Posted by justincormack 4 days ago
Does this mean you effectively can't use them as long-lived developer environments? It sounds like even if you suspend them, this is the hard limit on the total time it can run.
Using this for a long lived "developer environment" would be extraordinarily expensive anyhow. Scaling the vCPU + RAM cost of these to the same shape compute optimized Graviton On-Demand EC2 instance (16 vCPU x 32 GB RAM) shows about 4x the cost.
So don't do that. Just use an EC2 instance.
But I think the point is that they should be cheap to set up, and because of the short life, never really contain anything except the potential to compute when needed, not important data.
You just have to finish development in 8 hours.
then when you launch the next one, its like you are still there?
I’m building this google3 style mounting to address this.
https://github.com/mohsen1/git-lazy-mount
Still work in progress but for now I am seeing promising results
[0] https://builders.ramp.com/post/why-we-built-our-background-a...

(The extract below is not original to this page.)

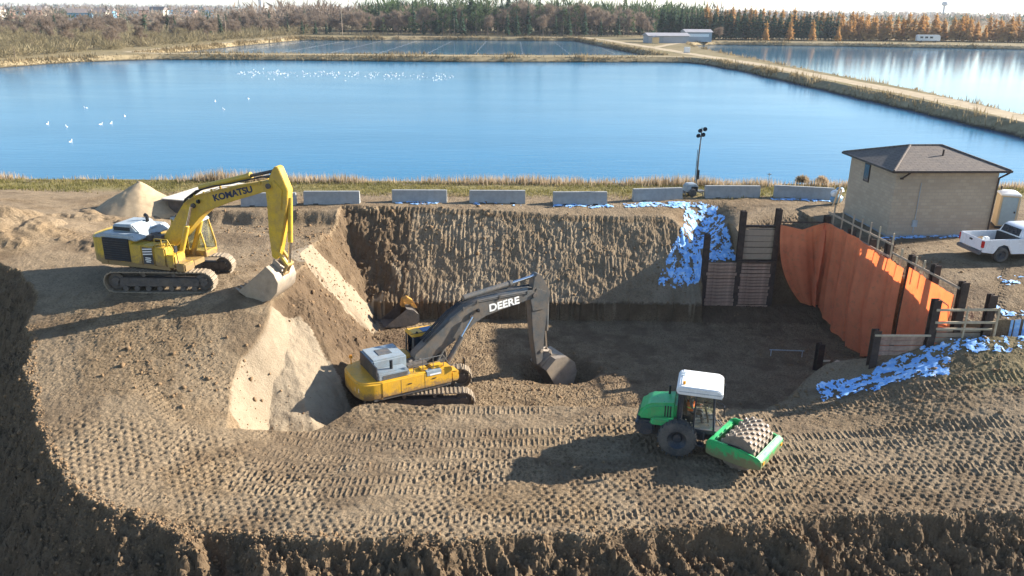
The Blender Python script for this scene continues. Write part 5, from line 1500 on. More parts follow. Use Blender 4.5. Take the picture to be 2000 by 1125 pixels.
# ------------------------------------------------------------------ concrete barriers
CONC = mat("grey_concrete", (0.30, 0.305, 0.30), .85, 0, .16, 2.5, .25, .15, (.33, .27, .2))
def barrier(a, b, label, tilt=0):
    a, b = Vector(a), Vector(b); c = (a + b) / 2; L = (b - a).length; ang = math.atan2(b.y - a.y, b.x - a.x)
    root_z = min(Z_AT(*a), Z_AT(*b), Z_AT(c.x, c.y + .3)) - .02
    o_ = empty("concrete_barrier", (c.x, c.y, root_z), ang)
    mb = MB(); mb.v, mb.f = [], []
    pr_ = [(-.02, 0), (.62, 0), (.62, .09), (.50, .28), (.43, .92), (.17, .92), (.10, .28), (-.02, .09)]
    vs = [(-L / 2, p[0], p[1]) for p in pr_] + [(L / 2, p[0], p[1]) for p in pr_]; n = len(pr_)
    mb.add(vs, [tuple(range(n)), tuple(range(2 * n - 1, n - 1, -1))] + [(i, (i + 1) % n, (i + 1) % n + n, i + n) for i in range(n)])
    mb.build("barrier_body", CONC, o_, None, .02)
    for x in (-1.1, 1.1):
        mb = MB(); mb.b6(x - .18, x + .18, -.024, .05, .005, .1); mb.build("lifting_slot", BLACK, o_)
    tag(o_, label, "barrier", "concrete barriers along the shore")
BAR = [((-19.0, 54.5), (-15.2, 54.75), "concrete barrier behind the arm of the yellow excavator, leftmost of the row"), ((-14.7, 54.9), (-10.8, 55.1), "concrete barrier just right of the yellow excavator arm"),
       ((-8.6, 55.7), (-4.7, 55.8), "concrete barrier third from the left with snow at its foot"), ((-3.1, 55.9), (.9, 56.0), "concrete barrier fourth from the left, middle of the row"),
       ((2.9, 56.1), (6.8, 56.3), "concrete barrier fifth from the left above the back bank"), ((8.8, 57.0), (12.5, 57.6), "concrete barrier just left of the light tower"),
       ((14.2, 57.9), (18.3, 58.0), "concrete barrier just right of the light tower"), ((19.3, 58.1), (23.4, 57.2), "concrete barrier slanting towards the brick hut, rightmost of the row")]
for a, b, lb in BAR: barrier(a, b, lb)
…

The biggest issue preventing me from using microvm more is the lack of easy access to kernel/rootfs combinations of different distros.

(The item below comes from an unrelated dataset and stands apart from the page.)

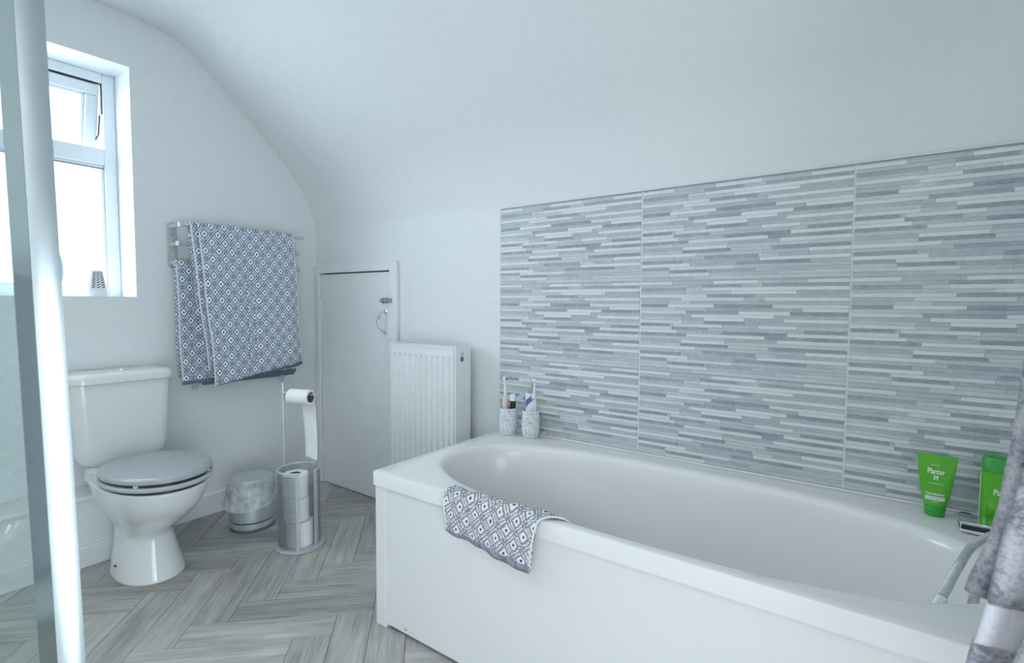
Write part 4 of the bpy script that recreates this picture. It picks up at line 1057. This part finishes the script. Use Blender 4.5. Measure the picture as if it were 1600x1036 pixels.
# patterned towel on the wall behind the camera, seen only as a reflection in the polished profile
mt = root('bath_towel', (-.80, YF+.05, .2), 'dark diamond-pattern towel seen mirrored in the shower door profile', 'towel')
def fM(s_, t):
    z = lerp(1.05, .15, t); x = lerp(-1.15, -.50, s_); return (x, YF+.05+.012*math.sin(s_*14+t*2), z), (x*.9, z)
drape('towel_cloth', M['pat2'], .006, fM, 30, 20, parent=mt)
mr = root('towel_bar', (-.8, YF+.04, 1.05), 'plain chrome towel bar on the wall behind the camera', 'towel rail')
MB().tube([(-1.2, YF+.05, 1.056), (-.45, YF+.05, 1.056)], .008, 12).build('bar', M['chrome'], mr)
for x in (-1.2, -.45): MB().tube([(x, YF, 1.056), (x, YF+.055, 1.056)], .010, 12).build('bracket', M['chrome'], mr)

# ------------------------------------------------------------------ sub-parts: pieces that sit on a part move with that part
def kids(o): return [q for q in bpy.data.objects if q.parent == o]
SUB = {'pull_handle': 'door_leaf', 'bolt': 'door_leaf', 'flush_button': 'cistern_lid', 'seat_bumper': 'seat_ring', 'fixing_hole': 'pan', 'pan_connector': 'waste_pipe',
       'label_panel': 'tube_body', 'print': 'tube_body', 'back_label': 'bottle_body', 'bristles': 'brush_head', 'blue_bristles': 'brush_head',
       'vent_surround': 'side_cover', 'vent_hole': 'side_cover', 'bleed_valve': 'side_cover', 'louvre_slot': 'housing', 'refill_window': 'oval_body',
       'spout_slot': 'spout', 'knob_collar': 'tap_knob', 'spare': ''}
stem_of = lambda o: o.name.split('.')[0]
for rt_ in [o for o in bpy.data.objects if o.type == 'EMPTY' and o.parent is None]:
    ks = kids(rt_)
    for k in ks:
        want = SUB.get(stem_of(k))
        if stem_of(k) == 'lettering': want = 'tube_body' if rt_.name.startswith('conditioner') else 'bottle_body'
        if stem_of(k) == 'screw' and rt_.name.startswith('towel_rail'): want = 'wall_plate'
        if not want: continue
        host = sorted([q for q in ks if stem_of(q) == want], key=lambda q: q.name)
        if host: k.parent = host[0]; k.location = Vector(k.location) - Vector(host[0].location)
for nm in ('pane', 'glazing_bead'):
    c_ = sorted([q for q in kids(win) if stem_of(q) == nm], key=lambda q: q.name)
    if len(c_) > 1: c_[-1].parent = sash; c_[-1].location = Vector(c_[-1].location) - Vector(sash.location)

They give a tiny example and insist on micro, fast start, but the say it lasts up to 8 hours and is up to 16 vCPU.
What sort of app require faster boot (than lambda or ec2), but only for a limited interval, and with possibly plenty of processing power...
Maybe I am not the right target, but if you have examples so that I can better appreciate, I'd love that
"A new class of multi-tenant applications has emerged that all share the need to hand each end user their own dedicated execution environment in which to safely run code that the application developer did not write. AI coding assistants, interactive code environments, data analytics platforms, vulnerability scanners, and game servers that run user-supplied scripts all fit this pattern."
That's exactly what you intended to do. That is the definition of advertising. It is true, many people might like it, so own it. Don't lie about it, even to yourself.